I’m not here to preach or shade anyone. I am here to say, “I’ve seen how this can go, and I won’t pretend there are no consequences.”

I don’t know the full story of your life or the people in it, and I’m not going to hand you a list of who you should trust. What I will always encourage is that you pay attention to how you feel, how you’re changing, and whether the spaces and dynamics you’re in are helping you live more, not less.

If what we build together doesn’t, at minimum, leave you more self-aware and better able to navigate your life, I consider that a failure.

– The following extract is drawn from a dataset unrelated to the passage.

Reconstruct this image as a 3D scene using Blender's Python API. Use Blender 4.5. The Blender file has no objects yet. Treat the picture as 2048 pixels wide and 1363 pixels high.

The Voice You Read Is The Person You Get

The writing you see from me — the tone, the metaphors, the bluntness, the care — is not a separate character. It’s a concentrated version of how I actually think about this world.

The Cycles and The Hidden Girl are stylized and heightened on purpose, but the emotional logic behind them is the same logic I use in actual dynamics: how people attach, crash, heal, and fuck themselves up trying to get free.

I’m not trying to be “mysterious” on the back end while putting on a performance in public. The same brain that writes the essays is the one making decisions in conversation and in dynamics.

You don’t have to agree with everything I say. You don’t have to like all of it. But you can trust that it’s coming from a coherent place, not a manufactured persona.



If You’re Still Here

If you’re here because something in my work makes you feel seen, challenged, steadier, or less alone in your own thoughts about power and connection, then you’re exactly the kind of person I’m doing this for.

If we ever do build something together — even just a conversation that goes a layer deeper than usual — you can assume these principles come with it.

You don’t need my permission to be here.

You just need to know: I take this seriously, and I’m not playing with fire for the sake of watching people burn.